Direction: Reproduce, word for word, every line from the first one down to the line containing "C = scene.collection", and nothing else.

[Supplied data start]

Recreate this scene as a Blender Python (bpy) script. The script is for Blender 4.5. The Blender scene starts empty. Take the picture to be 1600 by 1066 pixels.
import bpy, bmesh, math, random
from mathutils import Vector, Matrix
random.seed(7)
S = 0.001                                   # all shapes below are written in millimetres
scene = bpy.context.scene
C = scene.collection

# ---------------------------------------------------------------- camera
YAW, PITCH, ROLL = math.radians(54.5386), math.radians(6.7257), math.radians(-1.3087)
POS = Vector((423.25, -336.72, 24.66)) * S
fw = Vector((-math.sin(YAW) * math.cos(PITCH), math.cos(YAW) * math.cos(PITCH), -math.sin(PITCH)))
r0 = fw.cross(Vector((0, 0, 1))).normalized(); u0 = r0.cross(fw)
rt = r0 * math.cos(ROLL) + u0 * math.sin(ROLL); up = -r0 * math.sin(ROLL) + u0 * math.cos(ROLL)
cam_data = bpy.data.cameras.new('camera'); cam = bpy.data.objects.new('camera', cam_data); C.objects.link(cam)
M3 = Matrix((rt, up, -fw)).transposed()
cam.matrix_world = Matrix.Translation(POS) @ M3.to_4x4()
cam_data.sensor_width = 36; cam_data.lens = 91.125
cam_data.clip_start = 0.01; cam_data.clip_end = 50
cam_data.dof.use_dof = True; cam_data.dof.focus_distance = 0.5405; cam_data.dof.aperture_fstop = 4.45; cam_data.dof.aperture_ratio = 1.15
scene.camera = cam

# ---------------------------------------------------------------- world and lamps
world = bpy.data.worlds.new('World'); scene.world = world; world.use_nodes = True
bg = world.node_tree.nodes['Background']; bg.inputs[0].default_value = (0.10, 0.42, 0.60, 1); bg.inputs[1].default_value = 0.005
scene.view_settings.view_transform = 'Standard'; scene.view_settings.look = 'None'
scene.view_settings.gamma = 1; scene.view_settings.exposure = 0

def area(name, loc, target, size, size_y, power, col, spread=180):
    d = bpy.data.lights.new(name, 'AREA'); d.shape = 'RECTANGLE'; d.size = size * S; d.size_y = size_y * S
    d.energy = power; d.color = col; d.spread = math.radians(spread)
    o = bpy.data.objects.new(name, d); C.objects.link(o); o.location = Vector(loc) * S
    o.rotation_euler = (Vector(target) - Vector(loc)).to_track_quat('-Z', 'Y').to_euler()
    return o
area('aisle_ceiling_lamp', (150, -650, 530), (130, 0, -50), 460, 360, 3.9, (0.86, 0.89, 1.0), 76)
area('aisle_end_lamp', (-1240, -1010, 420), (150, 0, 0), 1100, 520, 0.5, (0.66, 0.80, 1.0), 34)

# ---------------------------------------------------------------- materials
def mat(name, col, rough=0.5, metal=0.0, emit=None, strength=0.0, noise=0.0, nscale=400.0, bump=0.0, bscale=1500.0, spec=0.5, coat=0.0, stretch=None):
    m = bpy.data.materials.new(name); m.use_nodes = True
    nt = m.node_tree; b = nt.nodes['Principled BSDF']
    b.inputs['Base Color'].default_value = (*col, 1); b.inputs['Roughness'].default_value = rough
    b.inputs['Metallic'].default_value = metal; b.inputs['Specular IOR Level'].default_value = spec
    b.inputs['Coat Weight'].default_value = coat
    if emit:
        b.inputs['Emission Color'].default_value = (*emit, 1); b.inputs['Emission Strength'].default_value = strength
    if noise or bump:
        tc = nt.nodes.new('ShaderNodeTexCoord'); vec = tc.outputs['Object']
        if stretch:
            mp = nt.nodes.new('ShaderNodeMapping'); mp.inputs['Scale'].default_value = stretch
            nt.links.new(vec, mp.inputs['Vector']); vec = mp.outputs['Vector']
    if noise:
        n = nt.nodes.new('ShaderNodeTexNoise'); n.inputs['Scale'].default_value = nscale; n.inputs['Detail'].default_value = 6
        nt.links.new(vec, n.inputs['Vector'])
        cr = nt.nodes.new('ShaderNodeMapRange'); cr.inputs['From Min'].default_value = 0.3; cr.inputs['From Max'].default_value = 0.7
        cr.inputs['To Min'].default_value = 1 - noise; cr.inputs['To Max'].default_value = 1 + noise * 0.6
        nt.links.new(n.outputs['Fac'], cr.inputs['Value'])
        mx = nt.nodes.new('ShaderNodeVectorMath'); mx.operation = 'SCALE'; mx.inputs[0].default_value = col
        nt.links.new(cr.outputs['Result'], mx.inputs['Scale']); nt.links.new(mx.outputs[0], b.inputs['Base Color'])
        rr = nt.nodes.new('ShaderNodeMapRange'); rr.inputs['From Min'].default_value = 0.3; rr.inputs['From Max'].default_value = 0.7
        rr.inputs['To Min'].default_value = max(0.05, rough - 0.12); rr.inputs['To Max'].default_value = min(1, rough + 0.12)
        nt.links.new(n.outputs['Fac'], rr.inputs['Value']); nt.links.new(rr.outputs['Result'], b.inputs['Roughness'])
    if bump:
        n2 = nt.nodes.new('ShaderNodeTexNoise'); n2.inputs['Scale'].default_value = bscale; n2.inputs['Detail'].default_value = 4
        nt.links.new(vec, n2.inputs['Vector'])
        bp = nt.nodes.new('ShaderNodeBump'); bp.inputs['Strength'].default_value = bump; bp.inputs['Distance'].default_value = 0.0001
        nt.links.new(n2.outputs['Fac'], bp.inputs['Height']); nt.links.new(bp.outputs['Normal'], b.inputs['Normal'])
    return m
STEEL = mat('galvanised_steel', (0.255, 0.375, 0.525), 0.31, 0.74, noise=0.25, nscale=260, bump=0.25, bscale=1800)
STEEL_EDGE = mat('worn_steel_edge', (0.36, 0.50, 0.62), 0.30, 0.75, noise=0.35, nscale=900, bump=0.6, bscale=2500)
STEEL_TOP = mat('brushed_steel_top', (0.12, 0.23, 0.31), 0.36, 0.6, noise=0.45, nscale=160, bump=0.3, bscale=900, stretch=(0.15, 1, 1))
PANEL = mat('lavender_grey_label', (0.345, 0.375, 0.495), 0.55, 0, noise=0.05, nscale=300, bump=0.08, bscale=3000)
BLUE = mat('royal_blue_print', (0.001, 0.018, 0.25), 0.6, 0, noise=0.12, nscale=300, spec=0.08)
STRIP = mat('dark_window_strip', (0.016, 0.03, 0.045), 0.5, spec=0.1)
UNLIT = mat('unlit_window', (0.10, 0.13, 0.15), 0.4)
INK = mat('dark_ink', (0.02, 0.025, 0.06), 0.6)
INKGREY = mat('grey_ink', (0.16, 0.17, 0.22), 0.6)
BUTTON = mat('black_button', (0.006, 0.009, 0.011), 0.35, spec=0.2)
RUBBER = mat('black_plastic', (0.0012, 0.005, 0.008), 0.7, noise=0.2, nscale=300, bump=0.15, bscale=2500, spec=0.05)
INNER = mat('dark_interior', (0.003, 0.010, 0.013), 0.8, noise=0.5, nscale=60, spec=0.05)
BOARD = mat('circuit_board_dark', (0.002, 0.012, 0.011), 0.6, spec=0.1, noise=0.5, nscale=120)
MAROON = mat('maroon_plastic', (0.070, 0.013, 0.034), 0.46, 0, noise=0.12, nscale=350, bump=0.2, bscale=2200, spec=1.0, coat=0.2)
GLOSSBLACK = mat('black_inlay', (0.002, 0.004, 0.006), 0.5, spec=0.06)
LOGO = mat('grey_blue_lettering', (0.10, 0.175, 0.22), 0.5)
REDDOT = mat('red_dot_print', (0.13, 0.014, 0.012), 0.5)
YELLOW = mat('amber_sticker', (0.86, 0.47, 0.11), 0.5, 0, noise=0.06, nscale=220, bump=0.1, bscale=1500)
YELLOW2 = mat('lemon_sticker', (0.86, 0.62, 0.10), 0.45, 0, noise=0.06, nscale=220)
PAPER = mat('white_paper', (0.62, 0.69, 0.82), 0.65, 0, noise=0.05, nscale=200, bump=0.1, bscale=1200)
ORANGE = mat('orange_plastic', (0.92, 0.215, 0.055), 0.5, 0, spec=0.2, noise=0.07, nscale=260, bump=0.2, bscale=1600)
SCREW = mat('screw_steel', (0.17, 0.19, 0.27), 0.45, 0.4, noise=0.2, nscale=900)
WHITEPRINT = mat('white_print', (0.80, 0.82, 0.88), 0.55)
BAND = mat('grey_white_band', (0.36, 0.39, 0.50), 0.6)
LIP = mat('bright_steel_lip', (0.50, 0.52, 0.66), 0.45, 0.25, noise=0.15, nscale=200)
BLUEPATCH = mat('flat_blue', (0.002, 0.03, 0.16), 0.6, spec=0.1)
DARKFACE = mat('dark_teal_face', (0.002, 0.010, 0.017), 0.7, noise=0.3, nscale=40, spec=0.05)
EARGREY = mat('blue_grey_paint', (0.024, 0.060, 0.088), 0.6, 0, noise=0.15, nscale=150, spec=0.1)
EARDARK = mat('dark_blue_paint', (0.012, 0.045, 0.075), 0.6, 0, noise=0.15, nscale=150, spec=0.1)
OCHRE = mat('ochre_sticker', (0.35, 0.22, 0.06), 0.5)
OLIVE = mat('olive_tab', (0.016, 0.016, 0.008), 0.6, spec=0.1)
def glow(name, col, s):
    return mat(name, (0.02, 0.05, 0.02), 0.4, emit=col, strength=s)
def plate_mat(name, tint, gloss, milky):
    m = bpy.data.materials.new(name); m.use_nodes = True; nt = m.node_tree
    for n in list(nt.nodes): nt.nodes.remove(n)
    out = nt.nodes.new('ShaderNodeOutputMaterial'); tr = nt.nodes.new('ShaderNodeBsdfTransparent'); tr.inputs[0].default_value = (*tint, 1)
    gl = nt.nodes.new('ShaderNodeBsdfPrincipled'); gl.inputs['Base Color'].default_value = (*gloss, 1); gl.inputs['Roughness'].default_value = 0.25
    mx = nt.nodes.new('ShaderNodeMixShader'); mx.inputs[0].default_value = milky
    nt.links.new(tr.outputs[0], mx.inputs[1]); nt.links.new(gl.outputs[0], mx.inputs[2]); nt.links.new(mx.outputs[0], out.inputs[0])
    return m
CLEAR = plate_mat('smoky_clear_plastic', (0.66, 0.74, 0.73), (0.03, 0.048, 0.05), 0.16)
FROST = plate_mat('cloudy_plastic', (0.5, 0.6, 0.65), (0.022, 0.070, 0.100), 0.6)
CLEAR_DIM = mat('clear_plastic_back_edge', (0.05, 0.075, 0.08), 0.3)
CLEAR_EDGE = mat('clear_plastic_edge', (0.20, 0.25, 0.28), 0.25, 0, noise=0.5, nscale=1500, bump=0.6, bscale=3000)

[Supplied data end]

Exercise result:
Recreate this scene as a Blender Python (bpy) script. The script is for Blender 4.5. The Blender scene starts empty. Take the picture to be 1600 by 1066 pixels.
import bpy, bmesh, math, random
from mathutils import Vector, Matrix
random.seed(7)
S = 0.001                                   # all shapes below are written in millimetres
scene = bpy.context.scene
C = scene.collection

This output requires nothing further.